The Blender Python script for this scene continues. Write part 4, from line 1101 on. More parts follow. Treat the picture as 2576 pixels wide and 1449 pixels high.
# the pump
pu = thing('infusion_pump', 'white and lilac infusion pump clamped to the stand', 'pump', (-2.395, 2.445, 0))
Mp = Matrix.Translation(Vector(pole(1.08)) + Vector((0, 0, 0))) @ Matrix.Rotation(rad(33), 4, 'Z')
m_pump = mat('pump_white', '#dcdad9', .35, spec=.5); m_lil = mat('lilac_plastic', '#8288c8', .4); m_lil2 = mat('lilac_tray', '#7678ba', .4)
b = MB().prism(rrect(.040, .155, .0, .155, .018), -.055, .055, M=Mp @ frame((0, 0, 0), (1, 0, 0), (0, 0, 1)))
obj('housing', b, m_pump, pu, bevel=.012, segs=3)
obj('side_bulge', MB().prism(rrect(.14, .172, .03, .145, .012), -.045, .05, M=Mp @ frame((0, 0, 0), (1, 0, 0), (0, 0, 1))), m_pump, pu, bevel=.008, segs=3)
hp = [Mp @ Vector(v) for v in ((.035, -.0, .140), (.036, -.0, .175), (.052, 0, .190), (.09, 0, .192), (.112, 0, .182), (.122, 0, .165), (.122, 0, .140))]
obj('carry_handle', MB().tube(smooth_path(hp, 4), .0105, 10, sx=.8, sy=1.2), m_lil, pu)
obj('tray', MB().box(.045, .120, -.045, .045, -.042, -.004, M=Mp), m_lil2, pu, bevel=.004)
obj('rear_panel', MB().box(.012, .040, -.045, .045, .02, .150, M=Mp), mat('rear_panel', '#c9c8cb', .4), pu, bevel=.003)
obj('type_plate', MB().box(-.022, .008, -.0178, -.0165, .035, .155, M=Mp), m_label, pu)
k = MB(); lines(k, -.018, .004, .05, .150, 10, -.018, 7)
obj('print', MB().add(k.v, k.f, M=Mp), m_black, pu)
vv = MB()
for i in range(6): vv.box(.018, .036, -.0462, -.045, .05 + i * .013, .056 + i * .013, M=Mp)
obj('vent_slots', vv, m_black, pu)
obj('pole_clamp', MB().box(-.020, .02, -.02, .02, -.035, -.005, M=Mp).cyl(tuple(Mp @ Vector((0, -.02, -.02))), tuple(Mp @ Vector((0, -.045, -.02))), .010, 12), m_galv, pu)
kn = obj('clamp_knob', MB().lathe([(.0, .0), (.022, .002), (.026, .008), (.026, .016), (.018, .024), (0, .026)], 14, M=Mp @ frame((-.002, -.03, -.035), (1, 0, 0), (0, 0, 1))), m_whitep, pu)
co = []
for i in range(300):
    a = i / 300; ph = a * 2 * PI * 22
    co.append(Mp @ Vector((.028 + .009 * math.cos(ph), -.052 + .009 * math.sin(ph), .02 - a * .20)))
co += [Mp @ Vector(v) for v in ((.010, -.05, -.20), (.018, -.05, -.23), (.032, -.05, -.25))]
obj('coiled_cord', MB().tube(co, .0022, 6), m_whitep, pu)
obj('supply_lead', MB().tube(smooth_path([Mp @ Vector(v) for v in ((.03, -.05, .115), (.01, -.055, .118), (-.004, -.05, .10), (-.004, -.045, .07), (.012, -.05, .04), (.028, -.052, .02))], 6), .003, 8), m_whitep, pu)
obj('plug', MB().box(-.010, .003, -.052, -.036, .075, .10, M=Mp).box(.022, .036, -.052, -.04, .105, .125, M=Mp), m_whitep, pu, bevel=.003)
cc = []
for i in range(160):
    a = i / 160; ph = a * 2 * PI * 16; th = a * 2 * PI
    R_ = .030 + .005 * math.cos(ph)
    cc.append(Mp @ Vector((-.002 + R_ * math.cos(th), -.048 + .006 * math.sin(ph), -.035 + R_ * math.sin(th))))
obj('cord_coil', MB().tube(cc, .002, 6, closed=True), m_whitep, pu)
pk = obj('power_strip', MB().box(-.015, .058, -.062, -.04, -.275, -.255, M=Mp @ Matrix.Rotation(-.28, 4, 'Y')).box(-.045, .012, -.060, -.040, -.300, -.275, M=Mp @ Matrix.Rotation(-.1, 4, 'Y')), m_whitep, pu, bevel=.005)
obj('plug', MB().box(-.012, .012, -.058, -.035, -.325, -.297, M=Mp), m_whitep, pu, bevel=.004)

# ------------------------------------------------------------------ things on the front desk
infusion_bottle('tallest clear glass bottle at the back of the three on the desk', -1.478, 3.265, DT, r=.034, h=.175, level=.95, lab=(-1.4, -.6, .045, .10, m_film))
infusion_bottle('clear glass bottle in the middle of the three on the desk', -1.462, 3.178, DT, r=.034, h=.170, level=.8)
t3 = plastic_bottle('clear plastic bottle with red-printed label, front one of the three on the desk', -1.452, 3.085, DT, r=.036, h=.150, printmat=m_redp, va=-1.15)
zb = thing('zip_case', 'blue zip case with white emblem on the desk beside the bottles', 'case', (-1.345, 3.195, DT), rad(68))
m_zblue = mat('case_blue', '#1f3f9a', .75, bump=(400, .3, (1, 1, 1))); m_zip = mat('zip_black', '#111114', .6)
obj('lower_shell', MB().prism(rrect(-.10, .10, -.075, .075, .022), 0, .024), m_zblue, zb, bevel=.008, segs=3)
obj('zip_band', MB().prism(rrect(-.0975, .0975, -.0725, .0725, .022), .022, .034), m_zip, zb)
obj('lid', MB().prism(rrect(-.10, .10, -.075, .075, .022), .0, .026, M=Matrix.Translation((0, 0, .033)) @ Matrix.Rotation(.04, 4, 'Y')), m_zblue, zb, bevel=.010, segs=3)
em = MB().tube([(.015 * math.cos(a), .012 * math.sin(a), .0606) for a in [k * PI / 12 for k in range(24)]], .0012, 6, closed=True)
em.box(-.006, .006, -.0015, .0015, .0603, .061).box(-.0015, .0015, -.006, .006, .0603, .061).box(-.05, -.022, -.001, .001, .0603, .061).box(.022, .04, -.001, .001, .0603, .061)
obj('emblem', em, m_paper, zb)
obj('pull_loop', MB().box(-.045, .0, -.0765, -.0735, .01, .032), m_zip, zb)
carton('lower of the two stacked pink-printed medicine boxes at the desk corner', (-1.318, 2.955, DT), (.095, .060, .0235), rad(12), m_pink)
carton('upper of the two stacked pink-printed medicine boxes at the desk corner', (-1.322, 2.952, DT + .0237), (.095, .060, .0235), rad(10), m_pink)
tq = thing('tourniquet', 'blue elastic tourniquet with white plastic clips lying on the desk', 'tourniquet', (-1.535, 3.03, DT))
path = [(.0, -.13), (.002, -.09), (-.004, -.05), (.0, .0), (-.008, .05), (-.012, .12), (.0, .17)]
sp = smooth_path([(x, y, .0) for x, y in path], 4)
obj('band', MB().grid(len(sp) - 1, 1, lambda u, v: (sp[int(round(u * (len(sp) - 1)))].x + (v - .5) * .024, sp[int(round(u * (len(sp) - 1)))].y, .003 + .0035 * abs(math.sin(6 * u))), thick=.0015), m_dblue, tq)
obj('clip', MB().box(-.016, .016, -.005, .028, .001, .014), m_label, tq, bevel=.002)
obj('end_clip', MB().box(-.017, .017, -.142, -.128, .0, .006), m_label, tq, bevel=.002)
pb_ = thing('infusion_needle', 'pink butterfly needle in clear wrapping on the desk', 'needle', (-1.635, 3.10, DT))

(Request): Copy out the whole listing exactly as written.

(Exercise answer):
The Blender Python script for this scene continues. Write part 4, from line 1101 on. More parts follow. Treat the picture as 2576 pixels wide and 1449 pixels high.
# the pump
pu = thing('infusion_pump', 'white and lilac infusion pump clamped to the stand', 'pump', (-2.395, 2.445, 0))
Mp = Matrix.Translation(Vector(pole(1.08)) + Vector((0, 0, 0))) @ Matrix.Rotation(rad(33), 4, 'Z')
m_pump = mat('pump_white', '#dcdad9', .35, spec=.5); m_lil = mat('lilac_plastic', '#8288c8', .4); m_lil2 = mat('lilac_tray', '#7678ba', .4)
b = MB().prism(rrect(.040, .155, .0, .155, .018), -.055, .055, M=Mp @ frame((0, 0, 0), (1, 0, 0), (0, 0, 1)))
obj('housing', b, m_pump, pu, bevel=.012, segs=3)
obj('side_bulge', MB().prism(rrect(.14, .172, .03, .145, .012), -.045, .05, M=Mp @ frame((0, 0, 0), (1, 0, 0), (0, 0, 1))), m_pump, pu, bevel=.008, segs=3)
hp = [Mp @ Vector(v) for v in ((.035, -.0, .140), (.036, -.0, .175), (.052, 0, .190), (.09, 0, .192), (.112, 0, .182), (.122, 0, .165), (.122, 0, .140))]
obj('carry_handle', MB().tube(smooth_path(hp, 4), .0105, 10, sx=.8, sy=1.2), m_lil, pu)
obj('tray', MB().box(.045, .120, -.045, .045, -.042, -.004, M=Mp), m_lil2, pu, bevel=.004)
obj('rear_panel', MB().box(.012, .040, -.045, .045, .02, .150, M=Mp), mat('rear_panel', '#c9c8cb', .4), pu, bevel=.003)
obj('type_plate', MB().box(-.022, .008, -.0178, -.0165, .035, .155, M=Mp), m_label, pu)
k = MB(); lines(k, -.018, .004, .05, .150, 10, -.018, 7)
obj('print', MB().add(k.v, k.f, M=Mp), m_black, pu)
vv = MB()
for i in range(6): vv.box(.018, .036, -.0462, -.045, .05 + i * .013, .056 + i * .013, M=Mp)
obj('vent_slots', vv, m_black, pu)
obj('pole_clamp', MB().box(-.020, .02, -.02, .02, -.035, -.005, M=Mp).cyl(tuple(Mp @ Vector((0, -.02, -.02))), tuple(Mp @ Vector((0, -.045, -.02))), .010, 12), m_galv, pu)
kn = obj('clamp_knob', MB().lathe([(.0, .0), (.022, .002), (.026, .008), (.026, .016), (.018, .024), (0, .026)], 14, M=Mp @ frame((-.002, -.03, -.035), (1, 0, 0), (0, 0, 1))), m_whitep, pu)
co = []
for i in range(300):
    a = i / 300; ph = a * 2 * PI * 22
    co.append(Mp @ Vector((.028 + .009 * math.cos(ph), -.052 + .009 * math.sin(ph), .02 - a * .20)))
co += [Mp @ Vector(v) for v in ((.010, -.05, -.20), (.018, -.05, -.23), (.032, -.05, -.25))]
obj('coiled_cord', MB().tube(co, .0022, 6), m_whitep, pu)
obj('supply_lead', MB().tube(smooth_path([Mp @ Vector(v) for v in ((.03, -.05, .115), (.01, -.055, .118), (-.004, -.05, .10), (-.004, -.045, .07), (.012, -.05, .04), (.028, -.052, .02))], 6), .003, 8), m_whitep, pu)
obj('plug', MB().box(-.010, .003, -.052, -.036, .075, .10, M=Mp).box(.022, .036, -.052, -.04, .105, .125, M=Mp), m_whitep, pu, bevel=.003)
cc = []
for i in range(160):
    a = i / 160; ph = a * 2 * PI * 16; th = a * 2 * PI
    R_ = .030 + .005 * math.cos(ph)
    cc.append(Mp @ Vector((-.002 + R_ * math.cos(th), -.048 + .006 * math.sin(ph), -.035 + R_ * math.sin(th))))
obj('cord_coil', MB().tube(cc, .002, 6, closed=True), m_whitep, pu)
pk = obj('power_strip', MB().box(-.015, .058, -.062, -.04, -.275, -.255, M=Mp @ Matrix.Rotation(-.28, 4, 'Y')).box(-.045, .012, -.060, -.040, -.300, -.275, M=Mp @ Matrix.Rotation(-.1, 4, 'Y')), m_whitep, pu, bevel=.005)
obj('plug', MB().box(-.012, .012, -.058, -.035, -.325, -.297, M=Mp), m_whitep, pu, bevel=.004)

# ------------------------------------------------------------------ things on the front desk
infusion_bottle('tallest clear glass bottle at the back of the three on the desk', -1.478, 3.265, DT, r=.034, h=.175, level=.95, lab=(-1.4, -.6, .045, .10, m_film))
infusion_bottle('clear glass bottle in the middle of the three on the desk', -1.462, 3.178, DT, r=.034, h=.170, level=.8)
t3 = plastic_bottle('clear plastic bottle with red-printed label, front one of the three on the desk', -1.452, 3.085, DT, r=.036, h=.150, printmat=m_redp, va=-1.15)
zb = thing('zip_case', 'blue zip case with white emblem on the desk beside the bottles', 'case', (-1.345, 3.195, DT), rad(68))
m_zblue = mat('case_blue', '#1f3f9a', .75, bump=(400, .3, (1, 1, 1))); m_zip = mat('zip_black', '#111114', .6)
obj('lower_shell', MB().prism(rrect(-.10, .10, -.075, .075, .022), 0, .024), m_zblue, zb, bevel=.008, segs=3)
obj('zip_band', MB().prism(rrect(-.0975, .0975, -.0725, .0725, .022), .022, .034), m_zip, zb)
obj('lid', MB().prism(rrect(-.10, .10, -.075, .075, .022), .0, .026, M=Matrix.Translation((0, 0, .033)) @ Matrix.Rotation(.04, 4, 'Y')), m_zblue, zb, bevel=.010, segs=3)
em = MB().tube([(.015 * math.cos(a), .012 * math.sin(a), .0606) for a in [k * PI / 12 for k in range(24)]], .0012, 6, closed=True)
em.box(-.006, .006, -.0015, .0015, .0603, .061).box(-.0015, .0015, -.006, .006, .0603, .061).box(-.05, -.022, -.001, .001, .0603, .061).box(.022, .04, -.001, .001, .0603, .061)
obj('emblem', em, m_paper, zb)
obj('pull_loop', MB().box(-.045, .0, -.0765, -.0735, .01, .032), m_zip, zb)
carton('lower of the two stacked pink-printed medicine boxes at the desk corner', (-1.318, 2.955, DT), (.095, .060, .0235), rad(12), m_pink)
carton('upper of the two stacked pink-printed medicine boxes at the desk corner', (-1.322, 2.952, DT + .0237), (.095, .060, .0235), rad(10), m_pink)
tq = thing('tourniquet', 'blue elastic tourniquet with white plastic clips lying on the desk', 'tourniquet', (-1.535, 3.03, DT))
path = [(.0, -.13), (.002, -.09), (-.004, -.05), (.0, .0), (-.008, .05), (-.012, .12), (.0, .17)]
sp = smooth_path([(x, y, .0) for x, y in path], 4)
obj('band', MB().grid(len(sp) - 1, 1, lambda u, v: (sp[int(round(u * (len(sp) - 1)))].x + (v - .5) * .024, sp[int(round(u * (len(sp) - 1)))].y, .003 + .0035 * abs(math.sin(6 * u))), thick=.0015), m_dblue, tq)
obj('clip', MB().box(-.016, .016, -.005, .028, .001, .014), m_label, tq, bevel=.002)
obj('end_clip', MB().box(-.017, .017, -.142, -.128, .0, .006), m_label, tq, bevel=.002)
pb_ = thing('infusion_needle', 'pink butterfly needle in clear wrapping on the desk', 'needle', (-1.635, 3.10, DT))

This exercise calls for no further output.